光環が、太陽や月の光が直接回折して見られる現象なのに対し、 光輪は、水滴によって、来た方向に散乱 (後方散乱) された光 (ようは反射された光、と思って下さい) が回折して色づいた輪になります。 飛行機の影は、飛行機から見れば当然、太陽とちょうど反対側になり、 影のところからは光が来ませんから、 飛行機の影の背後に、影を囲むように輪が見えるわけです。 雲までの距離が遠く、飛行機の影が消えてしまった場合には、 光の輪だけが見えることになります。

光輪の形は基本的に光環と同じように“円”なわけですが、 遠くの、水平に近い雲に光輪が見えた場合には、 水平虹と同じ理屈で、 人間の目には“楕円”に見えることもあります。

飛行機からでなくとも、 高い山の峰などで、眼下に雲・霧が広がり、そこに日が差し込むと、 自分の影法師がすうっと雲・霧の奥のほうへと延び、 その周りに光輪の虹色の輪が現れることがあります。 ドイツのブロッケン山でよく見られたことから、 ブロッケンの妖怪 (The Specter of the Brocken) と呼ばれています。 正確には、 遠近感の錯覚(#1)から巨大に見える自分の影のことをブロッケンの妖怪と呼び、 その周りの虹色の輪をブロッケンの虹とよびます。 日本では、影と虹色の輪を両方合わせて、御来迎(ごらいごう)、 と呼びならわしていました。

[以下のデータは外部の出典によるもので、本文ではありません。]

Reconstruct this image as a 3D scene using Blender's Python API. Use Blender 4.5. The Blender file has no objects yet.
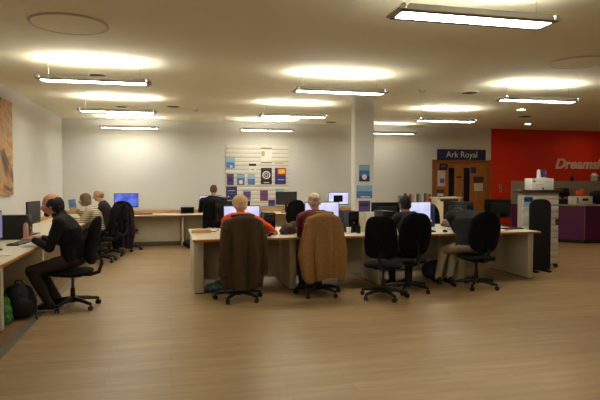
import bpy, bmesh, math, random
from mathutils import Vector, Matrix, noise
random.seed(4)
S = bpy.context.scene
COL = S.collection
PI = math.pi
V = Vector

# ------------------------------------------------------------------ materials
def lin(c):
    return tuple(((v/255)/12.92 if v/255 <= .04045 else ((v/255+.055)/1.055)**2.4) for v in c) + (1,)
_m = {}
def mat(name, rgb, rough=.6, var=.06, scale=30, bump=0, metal=0, spec=.4, stretch=(1,1,1), coat=0):
    if name in _m: return _m[name]
    m = bpy.data.materials.new(name); m.use_nodes = True
    nt = m.node_tree; b = nt.nodes['Principled BSDF']
    b.inputs['Roughness'].default_value = rough
    b.inputs['Metallic'].default_value = metal
    b.inputs['Specular IOR Level'].default_value = spec
    tc = nt.nodes.new('ShaderNodeTexCoord'); mp = nt.nodes.new('ShaderNodeMapping')
    mp.inputs['Scale'].default_value = stretch
    nz = nt.nodes.new('ShaderNodeTexNoise'); nz.inputs['Scale'].default_value = scale; nz.inputs['Detail'].default_value = 4
    rp = nt.nodes.new('ShaderNodeValToRGB'); c = lin(rgb)
    rp.color_ramp.elements[0].position = .3; rp.color_ramp.elements[1].position = .7
    rp.color_ramp.elements[0].color = tuple(v*(1-var) for v in c[:3])+(1,)
    rp.color_ramp.elements[1].color = tuple(min(1, v*(1+var)) for v in c[:3])+(1,)
    L = nt.links.new
    L(tc.outputs['Object'], mp.inputs['Vector']); L(mp.outputs['Vector'], nz.inputs['Vector'])
    L(nz.outputs['Fac'], rp.inputs['Fac']); L(rp.outputs['Color'], b.inputs['Base Color'])
    if bump:
        bp = nt.nodes.new('ShaderNodeBump'); bp.inputs['Strength'].default_value = bump; bp.inputs['Distance'].default_value = .01
        L(nz.outputs['Fac'], bp.inputs['Height']); L(bp.outputs['Normal'], b.inputs['Normal'])
    _m[name] = m
    return m
def emit(name, rgb, strength, rgb2=None, scale=6):
    if name in _m: return _m[name]
    m = bpy.data.materials.new(name); m.use_nodes = True
    nt = m.node_tree; b = nt.nodes['Principled BSDF']
    b.inputs['Base Color'].default_value = (.02,.02,.02,1); b.inputs['Roughness'].default_value = .3
    b.inputs['Emission Color'].default_value = lin(rgb); b.inputs['Emission Strength'].default_value = strength
    if rgb2:
        tc = nt.nodes.new('ShaderNodeTexCoord'); nz = nt.nodes.new('ShaderNodeTexNoise'); nz.inputs['Scale'].default_value = scale
        rp = nt.nodes.new('ShaderNodeValToRGB'); rp.color_ramp.elements[0].position = .4; rp.color_ramp.elements[1].position = .62
        rp.color_ramp.elements[0].color = lin(rgb); rp.color_ramp.elements[1].color = lin(rgb2)
        nt.links.new(tc.outputs['Object'], nz.inputs['Vector']); nt.links.new(nz.outputs['Fac'], rp.inputs['Fac'])
        nt.links.new(rp.outputs['Color'], b.inputs['Emission Color'])
    _m[name] = m
    return m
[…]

光輪は対日点の回りに見られ、自分の影は対日点の方向に見えるものですから、 ちょうど自分の影の周りに虹色の輪が見えます。 そういうわけですから、あなたが自分の影の周りに虹色の輪を見ているときでも、 隣の人の(あなたが見ている)影の周りには、虹色の輪は現れません。 もちろん、隣の人の目から見れば、あくまでも その人自身の影の周りに虹色の輪が見えるのであって、あなたの影の周りではありません。 頭では解っていても、実際に見てみるとなかなか不思議な状況です:-)。

#1: 実際には影は、 雲や霧の近い部分から遠い部分まで連続して映っている (足元の部分の影を見ると、手前から奥のほうに延びているのがわかりやすいでしょう) のですが、 影の(上半身の)輪郭は遠めのところでしかはっきりとはわかりません。 遠近感のない雲・霧の中ではその影が実際よりも遠くにあるようにも感じられ、 しかも、影が延びているという感覚も手伝って、 巨大な人影と認識してしまいます。